Baby Benders
[life.]
I've been struggling with my first post back. Because how do you write a blog post about becoming a mom for the first time? It's tough stuff (both the blog post and becoming a mom, although the blog doesn't wake me up in the middle of the night expecting to be fed and cuddled). Being a mom is the biggest challenge I have ever, or will ever, face (I gave up on that climb Mt. Everest thing years ago). Every day is different. Every cry is different. Nothing will ever be the same.
When I was pregnant, friends who were already parents would give me a knowing smile and claim that "you will never look at life the same the moment they place that baby in your arms." Of course know I now what they mean, because it is impossible to look at anything the same on 3 hours of sleep. In 2 days. What kind of a cruel world do we live in that gives new parents a tiny helpless human to take care of while running on such little sleep that I put flour in my coffee, thinking it is sugar? Cause it's not. It clumps. Oh, and I'm back on coffee. Judge me...now.
Some moments I just want them to grow up and be 9 already. I want Annabelle to come home and tell me about a boy she has a crush on. I want Joshua to play video games with his dad. I want to check their homework and make them lunches and pick them up from school. And sleep through the night, let's not forget that. But then I watch Annabelle suck on her pacifier as she drifts into a content baby sleep (for both of us).
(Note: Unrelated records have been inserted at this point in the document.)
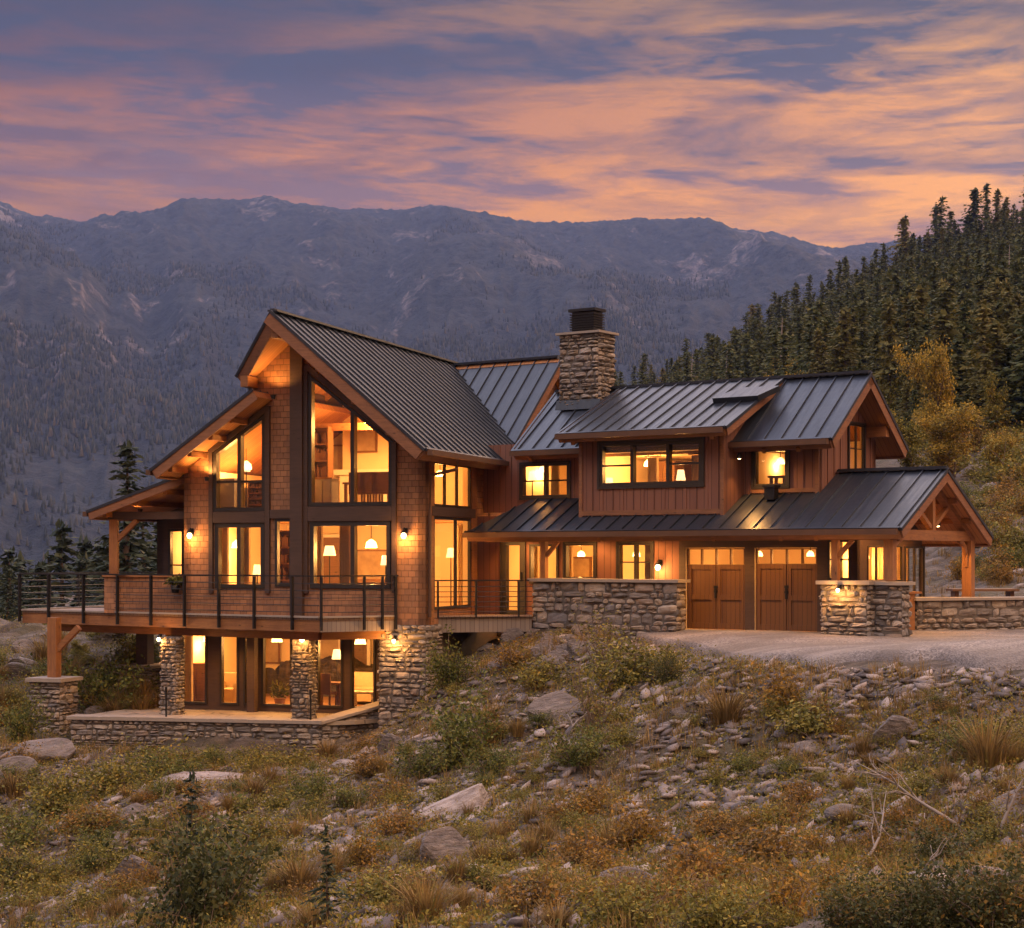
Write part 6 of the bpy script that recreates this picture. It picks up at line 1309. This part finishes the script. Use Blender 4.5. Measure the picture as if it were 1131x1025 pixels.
boulder(1078, 776, 24, 16, 'small pinkish boulder just under the edge of the drive', _rk[0]); boulder(860, 860, 40, 20, 'flat grey boulder left of the dead branches', _rk[1]); boulder(145, 905, 36, 24, 'lone grey boulder among the olive shrubs at the left', _rk[0])
boulder(330, 905, 30, 26, 'rounded grey boulder below the corner pillar', _rk[2]); boulder(150, 975, 46, 42, 'grey boulder left of the big dark shrub', _rk[4]); boulder(432, 830, 26, 30, 'upright grey boulder near the end of the stepped wall', _rk[4]); boulder(385, 850, 34, 22, 'pale boulder under the stepped stone wall', _rkp2)
boulder(690, 985, 60, 34, 'half buried boulder among the orange shrubs', _rk[3]); boulder(40, 845, 70, 40, 'layered grey rock at the foot of the left stone pier', _rk[1], 0, -R(15)); boulder(8, 868, 60, 40, 'layered grey rock at the left edge below the stone pier', _rk[3], 0, -R(20)); boulder(1095, 985, 70, 40, 'grey rock beneath the dark leafy shrub at the lower right', _rk[1])
boulder(940, 905, 50, 26, 'flat rock lying among the dead branches', _rk[1])
_rg = 'small boulders strewn over the foreground slope'
for k in range(110):
    px, py = random.uniform(-20, 1150), random.uniform(755, 1000)
    if px > 640 and py < 772: continue
    if px < 440 and py < 850: continue
    w = random.uniform(7, 21); boulder(px, py, w, w * random.uniform(.4, .7), 'small weathered grey brown boulder strewn on the foreground slope', random.choice(_rk), None, random.uniform(-.5, .1), _rg)
for k in range(46):
    px, py = random.uniform(528, 660), random.uniform(700, 752)
    if py < 700 + (px - 528) * .0: continue
    w = random.uniform(9, 26); boulder(px, py, w, w * random.uniform(.5, .8), 'broken rock in the rubble heap below the long stone wall', random.choice(_rk), None, random.uniform(-.4, .2), 'rubble rocks below the long stone wall')
def scree():
    import bmesh
    base = []
    for i in range(5):
        bm = bmesh.new(); bmesh.ops.create_icosphere(bm, subdivisions=1, radius=1); a = np.array([v.co[:] for v in bm.verts]); f = np.array([[v.index for v in q.verts] for q in bm.faces]); bm.free(); rs = np.random.default_rng(i); a *= rs.uniform(.65, 1.15, (len(a), 1)); a[:, 2] *= .5; base.append((a, f))
    n = 40000; px = rng.uniform(-200, 1480, n); t = rng.uniform(0, 1, n); y0 = np.interp(px, [0, 440, 520, 640, 760, 1131], [44, 44, 45.5, 44.5, 40, 31.5]); Y = 18 + (y0 - 18) * t ** .8; X = (px - CX) / F * Y
    d = fbm(X * .35 + 20, Y * .35, 4); a = R(35); u = X * math.cos(a) + Y * math.sin(a); w = -X * math.sin(a) + Y * math.cos(a); d2 = ridged(u * .25 + 3, w * .7, 3); k = (d + .3 * d2 + rng.uniform(-.35, .35, n)) > -.05
    X, Y = X[k], Y[k]; Z = ground(X, Y); k = ~in_poly(X, Y, PATIO) & (drive_mask(X, Y) < .25); X, Y, Z = X[k], Y[k], Z[k]; n = len(X)
    s = .03 + .15 * rng.uniform(0, 1, n) ** 3.6; rz = rng.normal(R(35), .55, n); tl = rng.normal(0, .3, n) - .22; vs = []; fs = []; o = 0
    for i in range(n):
        b, f = base[i % 5]; q = b * s[i] * np.array([1.5, .95, .8]); c, sn = math.cos(tl[i]), math.sin(tl[i]); q = np.stack([q[:, 0] * c + q[:, 2] * sn, q[:, 1], -q[:, 0] * sn + q[:, 2] * c], -1); c, sn = math.cos(rz[i]), math.sin(rz[i])
        vs.append(np.stack([q[:, 0] * c - q[:, 1] * sn + X[i], q[:, 0] * sn + q[:, 1] * c + Y[i], q[:, 2] + Z[i] + s[i] * .15], -1)); fs.append(f + o); o += len(b)
    tag(obj('scree', np_mesh('scree', np.concatenate(vs), np.zeros((0, 4)), M['scree'], np.concatenate(fs))), 'loose broken stones scattered over the foreground slope', 'scree', kind='stuff')
scree()
def shrub_meshes(seed, H, Wd, stems, leaves, leaf, mat, spread=.6, aspect=.5, updir=.4, clump=.06):
    rs = np.random.default_rng(seed); mb = MB(); C = []
    for k in range(stems):
        az = rs.uniform(0, 6.28); lean = rs.uniform(.1, 1) * spread; h = H * rs.uniform(.55, 1); p = V(rs.normal() * .05 * Wd, rs.normal() * .05 * Wd, -.1); d = V(math.cos(az) * lean, math.sin(az) * lean, 1).normalized(); pts = [p]
        for s in range(5): d = (d + V(*(rs.normal(size=3) * .14))).normalized(); p = p + d * h / 5; pts.append(p)
        mb.tube(pts, [.014, .011, .009, .007, .005, .003], 5)
        for s in range(1, 6):
            C += [tuple(pts[s].lerp(pts[s - 1], rs.random())) for _ in range(1 + s)]
            if rs.random() < .7:
                e = pts[s] + V(*(rs.normal(size=3))) * .16 * Wd; mb.tube([pts[s], (pts[s] + e) / 2 + V(0, 0, .03), e], [.006, .004, .002], 4); C += [tuple(pts[s].lerp(e, t)) for t in (.5, .8, 1)] * 2
    C = np.array(C); i = rs.integers(0, len(C), leaves); c = C[i] + rs.normal(size=(leaves, 3)) * clump * max(H, Wd); c[:, 2] = np.abs(c[:, 2]) + .02
    v, q = leaf_quads(c, rs.normal(size=(leaves, 3)) + np.array([0, 0, updir]), leaf * rs.uniform(.55, 1.35, leaves), aspect, rs); return mb, np_mesh('foliage', v, q, mat)
def make_shrub(kind, label, ms, cat='shrub', group=None):
    mb, fm = ms; r = thing(kind, label, cat, (0, 0, 0), group); mb.build('stems', M['twig'], r, uv=False); obj('foliage', fm, r); return r
SH = {
 'green': make_shrub('leafy_shrub', 's', shrub_meshes(101, 1.3, 1.2, 15, 2600, .075, M['leaf_green'], .55)),
 'green2': make_shrub('leafy_shrub', 's', shrub_meshes(102, 1.1, 1.4, 17, 2400, .07, M['leaf_green'], .9)),
 'olive': make_shrub('olive_shrub', 's', shrub_meshes(103, .9, 1.3, 16, 2200, .065, M['leaf_olive'], 1.0)),
 'gold': make_shrub('golden_shrub', 's', shrub_meshes(104, .8, 1.1, 14, 1500, .06, M['leaf_gold'], .9)),
 'rust': make_shrub('rusty_shrub', 's', shrub_meshes(105, .8, 1.3, 16, 1700, .06, M['leaf_rust'], 1.0)),
 'dark': make_shrub('dark_shrub', 's', shrub_meshes(106, 1.2, 1.5, 18, 4200, .066, M['leaf_dark'], .8, .6)),
 'sparse': make_shrub('sparse_shrub', 's', shrub_meshes(107, 1.3, 1.1, 13, 520, .06, M['leaf_olive'], .7)),
 'low': make_shrub('low_shrub', 's', shrub_meshes(108, .45, 1.2, 18, 1700, .055, M['leaf_olive'], 1.6)),
}
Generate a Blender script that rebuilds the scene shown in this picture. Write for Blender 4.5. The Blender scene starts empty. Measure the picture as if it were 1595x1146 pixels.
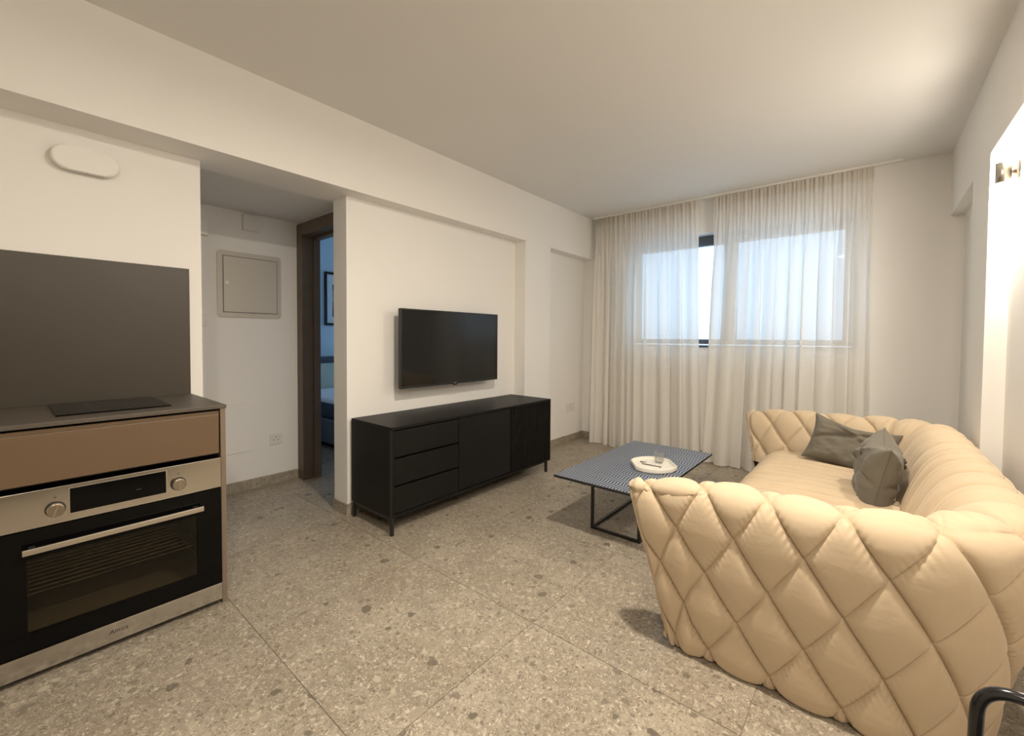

Or dance with Josh around the living room while I hold his (giant) head close to my nose and smell how sweet he is. And then I think that the rest of my life won't be long enough to spend with them and I want to freeze my family in this time forever.
Life around our house has changed. Dinners are interrupted by crying. Sleep is interrupted by crying. Movies are interrupted by crying. Pretty much everything is interrupted by crying. Showers are postponed, dishes don't get done, and our brains are turning into mush. I've actually shoved my face into a diaper with a fat load of poop in it so I could get a really good feel for the color and consistency. If a good BM didn't rule my life before, it most definitely does now. I've been peed on, caught poop in my bare hands, have spit up on most of my t-shirts, don't fit into any of my pre-pregnancy pants, and have seen more projectile substances than Linda Blair could ever produce.
But so far, it has all been worth it.
[twin secrets.]
3 comments:
You can never tell someone that is pregnant exactly how much your life will change because until you do it.....you don't understand. Those first few months are terrible. The lack of sleep just can't be understood until you are going through it. I had postpartum for about a year and a half but once my son turned 3, my mom mode kicked in and I have loved every second of it. He will be 16 in May and he is a complete joy. Congratulations on the twins and just know that THIS TO SHALL PASS! It goes by very quickly. When you are going through it, it doesn't seem like it but it does. Take it a day at a time.
Always great to read a post from Mrs. Bender. Those are some beautiful babies!!!! I can't even imagine getting that little sleep but hang in there. Not that I am in a position to offer advice on the matter but I just know that people seem to do it all the time, right? I also tell myself that when it comes to eating too much crap and buying too many shoes. Oh well. Good to hear from you and Happy Baby-ing!
I'm just so so glad that you are back. And that those babies are okay. Take your time. We'll still be here.